Another Polish Poppy Seed Roll

Now this one is a traditional Kosher Poppy Seed Roll

What Do You Do if and When You Have a Cooking Disaster?

Do you throw it away in disgust and disappointment, or do you wax creative and manage to save the day?

Perhaps you'd do what anyone would do in a food emergency - open a packet and knock up the nearest equivalent to what you were planning to cook in the first case.

Do Leave a Comment Below--I love to know who has visited, and get a little feedback

John Hansen from Gondwana Land on March 16, 2021:

This was a fun read in addition to the recipe of how to make this. You have the right attitude that no cooking is a disaster until you have failed all attempts to rescue it or turn it into something else. Good job, Diana.

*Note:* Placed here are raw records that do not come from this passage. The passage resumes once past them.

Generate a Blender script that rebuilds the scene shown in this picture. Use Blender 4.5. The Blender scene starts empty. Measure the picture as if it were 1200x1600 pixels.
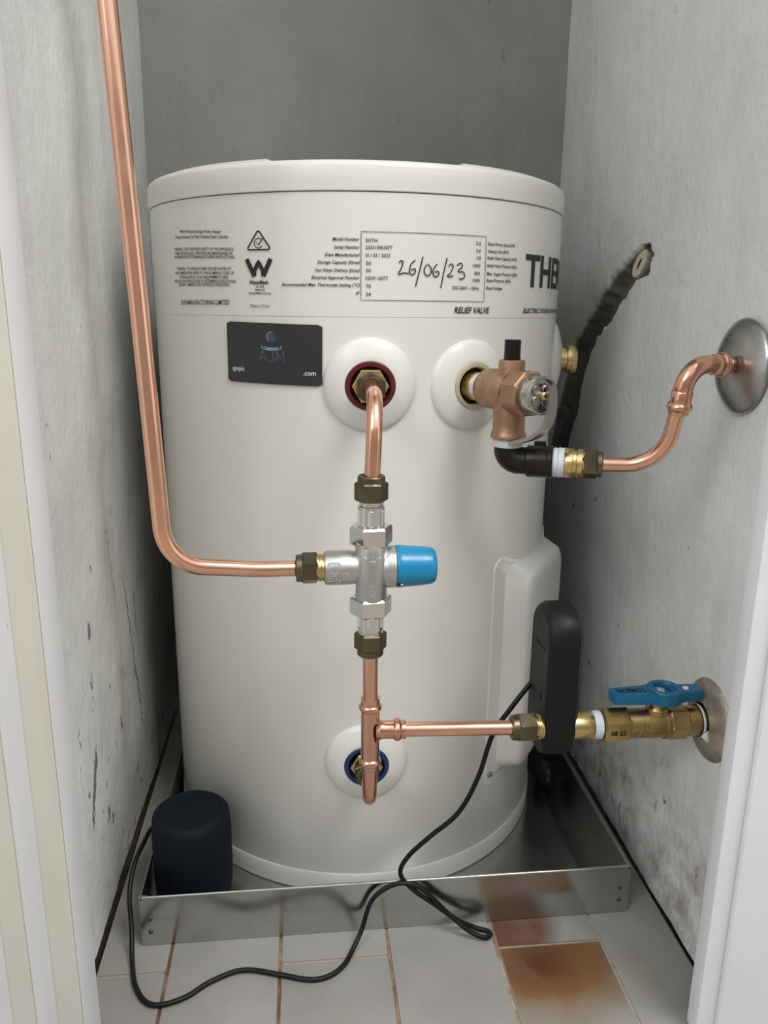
import bpy, bmesh, math, random
from math import sin, cos, radians, pi, sqrt, atan2, floor, tan
from mathutils import Vector, Matrix, noise

random.seed(7)
scene = bpy.context.scene
COL = scene.collection

# ------------------------------------------------------------------ camera
CAMPOS = Vector((-0.0641, -0.9099, 0.596))
YAW, PITCH, ROLL, FPX = radians(6.06), radians(14.6), radians(0.6), 1218.0
fw = Vector((sin(YAW)*cos(PITCH), cos(YAW)*cos(PITCH), -sin(PITCH)))
rt0 = Vector((cos(YAW), -sin(YAW), 0)); up0 = rt0.cross(fw)
rt = rt0*cos(ROLL) + up0*sin(ROLL); up = up0*cos(ROLL) - rt0*sin(ROLL)
cd = bpy.data.cameras.new('camera')
cd.sensor_fit = 'VERTICAL'; cd.sensor_height = 24.0; cd.lens = FPX*24.0/1600.0
cd.clip_start = 0.02; cd.clip_end = 100
cam = bpy.data.objects.new('camera', cd); COL.objects.link(cam)
M = Matrix((rt, up, -fw)).transposed().to_4x4(); M.translation = CAMPOS
cam.matrix_world = M
scene.camera = cam

# ------------------------------------------------------------------ world, light, exposure
w = bpy.data.worlds.new('world'); scene.world = w; w.use_nodes = True
bg = w.node_tree.nodes['Background']
bg.inputs['Color'].default_value = (0.93, 0.97, 1.0, 1); bg.inputs['Strength'].default_value = 0.85
def area(name, loc, target, sx, sy, power, col):
    l = bpy.data.lights.new(name, 'AREA'); l.shape = 'RECTANGLE'; l.size = sx; l.size_y = sy
    l.energy = power; l.color = col
    o = bpy.data.objects.new(name, l); COL.objects.link(o); o.location = loc
    o.rotation_euler = (Vector(target)-Vector(loc)).to_track_quat('-Z', 'Y').to_euler()
    return o
area('window_daylight', (1.05, -1.45, 2.75), (-.1, 0, 0.7), 1.2, 1.0, 45, (1.0, 0.975, 0.935))
area('added_fill_light', (-1.7, -2.0, 2.3), (.1, 0, 0.6), 1.0, 1.2, 20, (0.94, 0.97, 1.0))  # cool fill lamp added at front left to lift the right wall
vs = scene.view_settings
vs.view_transform = 'Standard'; vs.look = 'None'; vs.gamma = 1.0; vs.use_curve_mapping = False
vs.exposure = 0.32

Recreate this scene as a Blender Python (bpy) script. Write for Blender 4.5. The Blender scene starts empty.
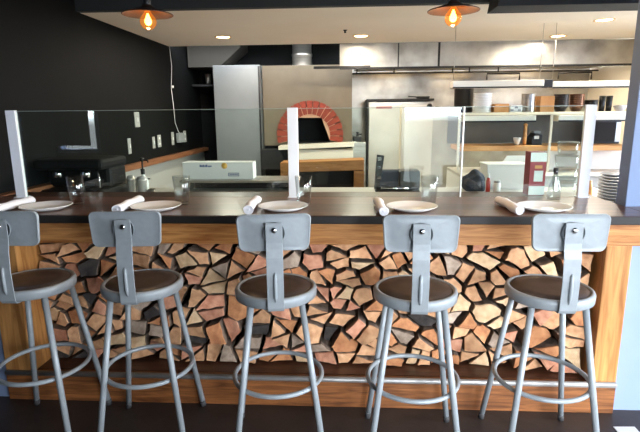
import bpy, bmesh, math, random
from mathutils import Vector, Matrix
PI = math.pi
S = bpy.context.scene
COL = S.collection
rnd = random.Random(11)

# ------------------------------------------------------------------ materials
def lin(c):
    return tuple(((x/255)/12.92 if x/255 <= .04045 else (((x/255)+.055)/1.055)**2.4) for x in c) + (1,)

def mat(name, col, rough=.5, metal=0, coat=0, noise=None, spec=.5, bump=0, bscale=60, emit=None, estr=0):
    m = bpy.data.materials.new(name); m.use_nodes = True
    nt = m.node_tree; b = nt.nodes['Principled BSDF']
    c = lin(col)
    b.inputs['Base Color'].default_value = c
    b.inputs['Roughness'].default_value = rough
    b.inputs['Metallic'].default_value = metal
    b.inputs['Coat Weight'].default_value = coat
    b.inputs['Coat Roughness'].default_value = .12
    b.inputs['Specular IOR Level'].default_value = spec
    if emit:
        b.inputs['Emission Color'].default_value = lin(emit); b.inputs['Emission Strength'].default_value = estr
    if noise or bump:
        tc = nt.nodes.new('ShaderNodeTexCoord')
    if noise:                                   # (scale, second colour)
        n = nt.nodes.new('ShaderNodeTexNoise'); n.inputs['Scale'].default_value = noise[0]
        n.inputs['Detail'].default_value = 5
        r = nt.nodes.new('ShaderNodeValToRGB')
        r.color_ramp.elements[0].position = .32; r.color_ramp.elements[1].position = .7
        r.color_ramp.elements[0].color = c; r.color_ramp.elements[1].color = lin(noise[1])
        if len(noise) > 2:
            mp = nt.nodes.new('ShaderNodeMapping'); mp.inputs['Scale'].default_value = noise[2]
            nt.links.new(tc.outputs['Object'], mp.inputs[0]); nt.links.new(mp.outputs[0], n.inputs['Vector'])
        else:
            nt.links.new(tc.outputs['Object'], n.inputs['Vector'])
        nt.links.new(n.outputs['Fac'], r.inputs[0]); nt.links.new(r.outputs[0], b.inputs['Base Color'])
    if bump:
        n2 = nt.nodes.new('ShaderNodeTexNoise'); n2.inputs['Scale'].default_value = bscale; n2.inputs['Detail'].default_value = 4
        bp = nt.nodes.new('ShaderNodeBump'); bp.inputs['Strength'].default_value = bump; bp.inputs['Distance'].default_value = .01
        nt.links.new(tc.outputs['Object'], n2.inputs['Vector'])
        nt.links.new(n2.outputs['Fac'], bp.inputs['Height']); nt.links.new(bp.outputs[0], b.inputs['Normal'])
    return m

def wood(name, c1, c2, scale=(1, 14, 14), rough=.45, coat=0, knots=True, planks=None):
    m = bpy.data.materials.new(name); m.use_nodes = True
    nt = m.node_tree; b = nt.nodes['Principled BSDF']; L = nt.links.new
    tc = nt.nodes.new('ShaderNodeTexCoord'); mp = nt.nodes.new('ShaderNodeMapping')
    mp.inputs['Scale'].default_value = scale
    L(tc.outputs['Object'], mp.inputs[0])
    n = nt.nodes.new('ShaderNodeTexNoise'); n.inputs['Scale'].default_value = 3.2; n.inputs['Detail'].default_value = 7
    n.inputs['Distortion'].default_value = .9
    L(mp.outputs[0], n.inputs['Vector'])
    r = nt.nodes.new('ShaderNodeValToRGB')
    r.color_ramp.elements[0].position = .3; r.color_ramp.elements[1].position = .72
    r.color_ramp.elements[0].color = lin(c1); r.color_ramp.elements[1].color = lin(c2)
    L(n.outputs['Fac'], r.inputs[0])
    out = r.outputs[0]
    if planks:                                   # seams between boards running along X
        sx = nt.nodes.new('ShaderNodeSeparateXYZ'); L(tc.outputs['Object'], sx.inputs[0])
        d = nt.nodes.new('ShaderNodeMath'); d.operation = 'DIVIDE'; d.inputs[1].default_value = planks; L(sx.outputs['Y'], d.inputs[0])
        f = nt.nodes.new('ShaderNodeMath'); f.operation = 'FRACT'; L(d.outputs[0], f.inputs[0])
        g = nt.nodes.new('ShaderNodeMath'); g.operation = 'LESS_THAN'; g.inputs[1].default_value = .035; L(f.outputs[0], g.inputs[0])
        fl = nt.nodes.new('ShaderNodeMath'); fl.operation = 'FLOOR'; L(d.outputs[0], fl.inputs[0])
        wn = nt.nodes.new('ShaderNodeTexWhiteNoise'); wn.noise_dimensions = '1D'; L(fl.outputs[0], wn.inputs['W'])
        mr = nt.nodes.new('ShaderNodeMapRange'); mr.inputs[3].default_value = .7; mr.inputs[4].default_value = 1.3; L(wn.outputs['Value'], mr.inputs[0])
        vm = nt.nodes.new('ShaderNodeVectorMath'); vm.operation = 'SCALE'; L(out, vm.inputs[0]); L(mr.outputs[0], vm.inputs['Scale'])
        mx = nt.nodes.new('ShaderNodeMix'); mx.data_type = 'RGBA'; L(g.outputs[0], mx.inputs[0])
        L(vm.outputs[0], mx.inputs[6]); mx.inputs[7].default_value = lin((14, 10, 8))
        out = mx.outputs[2]
    L(out, b.inputs['Base Color'])
    bp = nt.nodes.new('ShaderNodeBump'); bp.inputs['Strength'].default_value = .15; bp.inputs['Distance'].default_value = .004
    L(n.outputs['Fac'], bp.inputs['Height']); L(bp.outputs[0], b.inputs['Normal'])
    b.inputs['Roughness'].default_value = rough; b.inputs['Coat Weight'].default_value = coat; b.inputs['Coat Roughness'].default_value = .15
    return m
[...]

peachy from Home Sweet Home on January 16, 2015:

poppy seeds looks good on cakes and rolls. voted up

Diana Grant (author) from United Kingdom on October 27, 2014:

Mmmm...might try that. I'm much better at doing my own thing than following recipes

Kathryn Grace from San Francisco on October 25, 2014:

Laughed my head off and yes, when I have a cooking disaster, I use my noggin to re-image the dish any way I can. I once dumped almost an entire pan of peach cobbler on the floor as I took it from the oven, minutes before serving it to my guests. Don't ask me how. One minute it was between my oven-mitted hands and the next it was on the floor.

About a third of the cobbler remained in the pan, unsullied, but jostled into a lovely mess.

As I had planned to serve the cobbler hot and was taking it out shortly before dessert time, I pulled a jar of homemade ice cream from the fridge, dumped a scoop each into some pretty bowls, added scoops of cobbler, and a little more ice cream, and everyone dubbed it a wonderful save and a delicious dessert.

Now I want homemade ice cream every time I make a cobbler. As if there weren't enough calories in the cobbler!